Dans le cadre de l’affaire visée en référence, j’interviens dans l’intérêt des parents d’Artús Varenne, agissant tant en leur nom personnel qu’ès qualités de représentants légaux de leur fils. Artús est né le 15 décembre 2022, à Mende (Lozère) et son prénom a été rejeté par les autorités locales pour celui d’Artus, au motif qu’il porte un accent diacritique d’une langue régionale (l’accent aigu sur le u). Artús est un prénom occitan, langue autochtone et minoritaire. Ses locuteurs font historiquement l’objet, dans notre pays, d’atteintes significatives à leurs droits fondamentaux, résultante d’une politique assimilationniste et linguicide, raison pour laquelle ce dossier a d’ores et déjà suscité un certain écho médiatique, en France et à l’étranger.

Cette affaire s’inscrit dans le contexte que vous savez, à savoir celui de la décision no 2021-818 DC du Conseil constitutionnel du 21 mai 2021, concernant la loi relative à la protection patrimoniale des langues régionales et à leur promotion, plus connue sous le nom de loi Molac. Aux termes de cette décision, qui se fonde sur l’article 2, alinéa 1er, de la Constitution, selon lequel « la langue de la République est le français », plusieurs dispositions de la loi Molac, qui avait pourtant été votée à une très large majorité, ont été déclarées non conformes à la Constitution. Il en fut notamment ainsi de celle qui prévoyait, à son article 9, que « les signes diacritiques des langues régionales sont autorisés dans les actes d’état civil » afin de permettre la prononciation correcte des prénoms et patronymes dans ces langues. Vous vous êtes exprimé sur ce sujet, dans les jours qui s’ensuivirent, en publiant, sur le réseau social Facebook, un communiqué au soutien des langues régionales, mettant en exergue le fait que « le droit doit libérer, jamais étouffer. Ouvrir, jamais réduire. La même couleur, les mêmes accents, les mêmes mots : ce n’est pas cela notre nation. Braudel l’écrit : la France se nomme diversité ». Vous avez encore souligné, à Villers-Cotterêts, le 30 octobre 2023, que la langue française « doit cohabiter harmonieusement avec nos 72 langues régionales, dont (…) tous les occitans », lors de votre allocution prononcée à l’occasion de l’inauguration de la Cité internationale de la langue française.

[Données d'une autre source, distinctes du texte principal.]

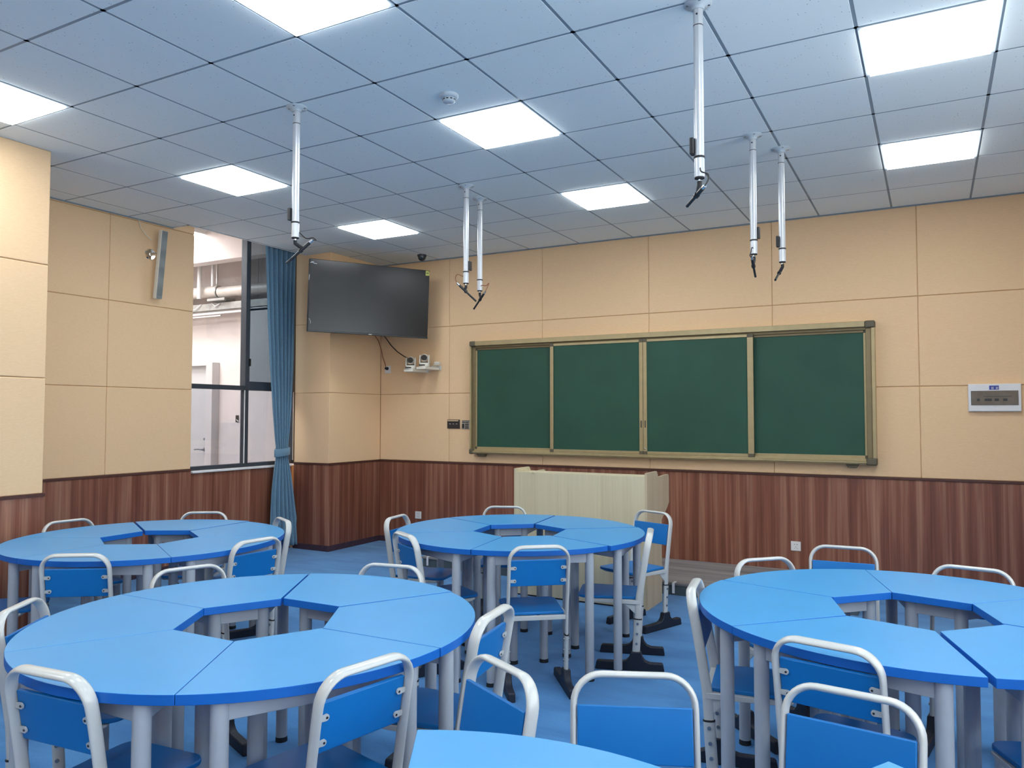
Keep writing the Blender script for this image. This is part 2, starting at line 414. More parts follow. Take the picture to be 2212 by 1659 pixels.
# near pillar on the left wall
pl = BOX('wall_left_pier', 'backing', (XL, -1.98, 0), (-2.702, -.802, CEIL), kind='structure')
mb = MB()
for z0, z1 in ZJ: mb.box((-2.702, -1.99, z0), (-2.69, -.792, min(z1, CEIL - .001)))
for z0, z1 in ZJ:
    mb.box((XL, -.802, z0), (-2.692, -.79, min(z1, CEIL - .001)))
    mb.box((XL, -1.992, z0), (-2.692, -1.98, min(z1, CEIL - .001)))
mb.build('wall_panels', 'wall', pl, bevel=0.007)
MB().box((-2.702, -1.99, .06), (-2.684, -.792, ZD - .02)).box((XL, -.802, .06), (-2.686, -.788, ZD - .02)).build('wainscot', 'dado', pl)
MB().box((-2.702, -1.998, ZD - .022), (-2.678, -.782, ZD)).box((XL, -.80, ZD - .022), (-2.69, -.782, ZD)).build('wainscot_cap', 'dadocap', pl)
BOX('trim_1', 'skirt', (XL + .02, -2.0, 0), (-2.676, -.78, .065), kind='structure')

# corner pillar between the window and the chalkboard wall
PX, PY = -3.25, 2.70
cp = BOX('wall_corner_pier', 'backing', (-3.77, PY + .012, 0), (PX - .012, YB + .05, 3.9), kind='structure')
mb = MB()
for z0, z1 in ZJ[:2] + [(2.557, 3.6)]:
    mb.box((-3.77, PY, z0), (PX - .0005, PY + .02, z1)); mb.box((PX - .02, PY + .0005, z0), (PX, YB, z1))
mb.build('wall_panels', 'wall', cp, bevel=0.003)
MB().box((-3.77, PY - .004, .06), (PX + .003, PY + .012, ZD - .02)).box((PX - .012, PY - .003, .06), (PX + .004, YB, ZD - .02)).build('wainscot', 'dado', cp)
MB().box((-3.77, PY - .012, ZD - .022), (PX + .011, PY + .012, ZD)).box((PX - .012, PY - .011, ZD - .022), (PX + .012, YB, ZD)).build('wainscot_cap', 'dadocap', cp, bevel=.002)
MB().box((-3.77, PY - .012, 0), (PX + .011, PY + .01, .065)).box((PX - .01, PY - .011, 0), (PX + .012, YB, .065)).build('trim_2', 'skirt', kind='structure', bevel=.003)

# right and rear walls (the room closes behind the viewpoint); the right wall has unseen windows, added to supply daylight
o = BOX('wall_front', 'backing', (XL, YF - .1, 0), (XR, YF - .012, 3.9), kind='structure')
mb = MB(); panels(mb, [XL, -2.6, -1.4, -.2, 1.0, 2.2, 3.4, XR], lambda u, v, z0, z1: ((u, YF - .02, z0), (v, YF, min(z1, CEIL))))
mb.build('wall_panels', 'wall', o, bevel=.004)
BOX('wainscot', 'dado', (XL, YF - .012, .06), (XR, YF + .004, ZD), o)
ADDED_WIN_Y = [(-5.7, -3.9), (-3.5, -1.7), (-1.3, .5)]
mb = MB(); mb.box((XR + .02, YF, 0), (XR + .2, YB, ZD)); mb.box((XR + .02, YF, 2.95), (XR + .2, YB, 3.9))
ed = [YF] + [q for p_ in ADDED_WIN_Y for q in p_] + [YB]
for q in range(0, len(ed), 2): mb.box((XR + .02, ed[q], ZD), (XR + .2, ed[q + 1], 2.95))
o = mb.build('wall_right', 'backing', kind='structure')
mb = MB()
for q in range(0, len(ed), 2): mb.box((XR, ed[q], ZD), (XR + .02, ed[q + 1], 2.95))
mb.box((XR, YF, 2.95), (XR + .02, YB, CEIL)); mb.build('wall_panels', 'wall', o)
BOX('wainscot', 'dado', (XR - .004, YF, .06), (XR + .02, YB, ZD), o)
for q, (a_, b_) in enumerate(ADDED_WIN_Y):
    wn_ = bpy.data.objects.new('window_%d' % (q + 2), None); C.objects.link(wn_); wn_['kind'] = 'structure'
    f = MB(); m_ = (a_ + b_) / 2
    f.box((XR + .05, a_, ZD), (XR + .11, b_, ZD + .05)).box((XR + .05, a_, 2.90), (XR + .11, b_, 2.95)).box((XR + .05, a_, ZD), (XR + .11, a_ + .05, 2.95)).box((XR + .05, b_ - .05, ZD), (XR + .11, b_, 2.95)).box((XR + .05, m_ - .03, ZD), (XR + .11, m_ + .03, 2.95))
    f.build('window_frame', 'frame', wn_); BOX('glass_pane', 'glass', (XR + .078, a_ + .05, ZD + .05), (XR + .084, b_ - .05, 2.90), wn_)

# ---- the window to the hall
wx0, wx1 = -3.93, -3.865
win = bpy.data.objects.new('window_1', None); C.objects.link(win); win['kind'] = 'structure'
fr = MB()
fr.box((wx0, 1.30, .957), (wx1, 2.80, .998))          # bottom rail
fr.box((wx0, 1.30, 3.57), (wx1, 2.80, 3.62))          # head
fr.box((wx0, 1.29, .957), (wx1, 1.345, 3.6))          # left jamb
fr.box((wx0, 2.765, .957), (wx1 + .01, 2.80, 3.6))    # right jamb
fr.box((wx0, 2.047, .99), (wx1, 2.100, 3.58))         # mullion
fr.box((wx0, 1.30, 1.787), (wx1, 2.78, 1.835))        # transom
fr.build('window_frame', 'frame', win, bevel=.002)
sa = MB()
sx0, sx1 = wx0 - .006, wx1 + .012
sa.box((sx0, 2.040, 1.79), (sx1, 2.098, 3.56)); sa.box((sx0, 2.098, 1.79), (sx1, 2.765, 1.885)); sa.box((sx0, 2.71, 1.885), (sx1, 2.765, 3.56)); sa.box((sx0, 2.098, 3.50), (sx1, 2.71, 3.56))
sh = sa.build('window_sash', 'frame', win, bevel=.002)
MB().box((sx1, 2.083, 2.05), (sx1 + .02, 2.098, 2.13)).build('sash_handle', 'blackg', sh)
for nm, m_, a, b in (('glass_pane', 'glass', (-3.905, 1.345, 1.835), (-3.899, 2.047, 3.57)), ('glass_pane', 'glasst', (-3.905, 2.098, 1.885), (-3.899, 2.71, 3.50)),
                     ('glass_pane', 'glassl', (-3.905, 1.345, .998), (-3.899, 2.047, 1.787)), ('glass_pane', 'glassl', (-3.905, 2.10, .998), (-3.899, 2.765, 1.787))):
    BOX(nm, m_, a, b, win)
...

Cependant, nonobstant de multiples appels à une révision constitutionnelle, notamment de la part de 140 parlementaires, nous prenons acte du fait qu’une telle procédure de révision, qu’il s’agisse de l’article 2 de la Constitution ou même, de manière moins ambitieuse, mais plus consensuelle, de son article 75-1, ne semble a priori pas à l’ordre du jour.

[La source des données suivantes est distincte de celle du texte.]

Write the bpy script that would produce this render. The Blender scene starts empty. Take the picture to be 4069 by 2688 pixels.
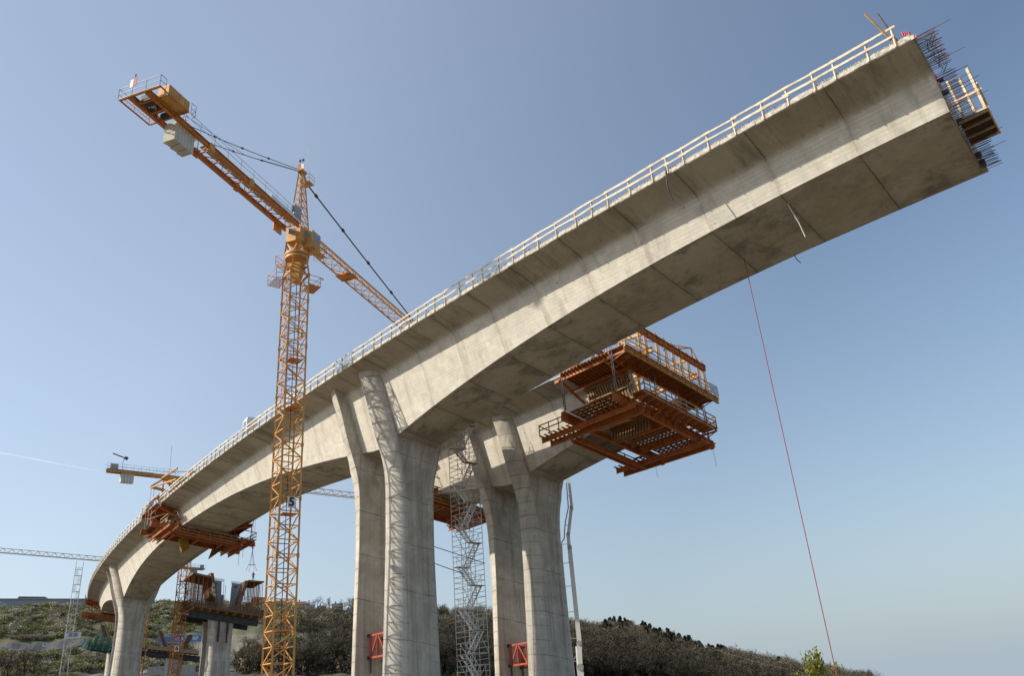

À cet égard, trois Rapporteurs spéciaux mandatés par le Conseil des droits de l’homme des Nations unies ont adressé à la France, le 31 mai 2022, une critique de la décision du Conseil constitutionnel précitée, motivée comme suit :

« Nous craignons que l’adoption et l’application de cette décision puissent entraîner des atteintes importantes aux droits humains des minorités linguistiques en France. (…)

La décision (no 2021-818 DC) du Conseil constitutionnel établit l’inconstitutionnalité de l’enseignement immersif dans une autre langue que le français et de l’utilisation de signes diacritiques des langues régionales dans les actes d’état civil. Cette décision peut porter atteinte à la dignité, à la liberté, à l’égalité et à la non-discrimination, ainsi qu’à l’identité des personnes de langues et de cultures historiques minoritaires de France. (…)

Dans ce contexte, nous aimerions attirer l’attention du Gouvernement et de votre Excellence sur le Pacte international relatif aux droits civils et politiques (auquel) la France a adhéré le 4 novembre 1980 » (OL FRA 3/2022).

Aussi lesdits Rapporteurs spéciaux ont-ils sollicité, sur ce point, les observations du Gouvernement français. Cette demande est toutefois restée lettre morte, contrairement à de nombreuses autres affaires impliquant notre pays. Nous entendons que, dans le contexte de crise protéiforme actuel, la lutte contre les discriminations linguistiques puisse ne pas constituer une priorité nationale. Cependant, sur le plan des principes, nous observons une certaine dichotomie – pour ne pas dire antinomie – dans la position adoptée par la patrie des droits humains, qui, d’un côté, s’érige contre les violations, par d’autres États, du droit international et qui, de l’autre, enfreint ses propres engagements internationaux, singulièrement au titre des dispositions de l’article 17 du Pacte international relatif aux droits civils et politiques et des constatations émanant, sur ce fondement, du Comité des droits de l’homme des Nations unies.

En conséquence, nous vous saurions gré de bien vouloir nous préciser quelles mesures les autorités françaises entendent mettre en œuvre in concerto, afin que soit rectifié l’acte d’état civil d’Artús Varenne et qu’il soit mis fin aux atteintes portées à ses droits fondamentaux, ainsi qu’à son identité même. À défaut, nous nous réservons le droit d’introduire, en tant que de besoin, un recours contre la France, devant le Comité des droits de l’homme des Nations unies, compte tenu de son approche favorable et progressiste en la matière.

Nous vous prions de croire, Monsieur le Président de la République, en l’assurance de notre considération la plus respectueuse.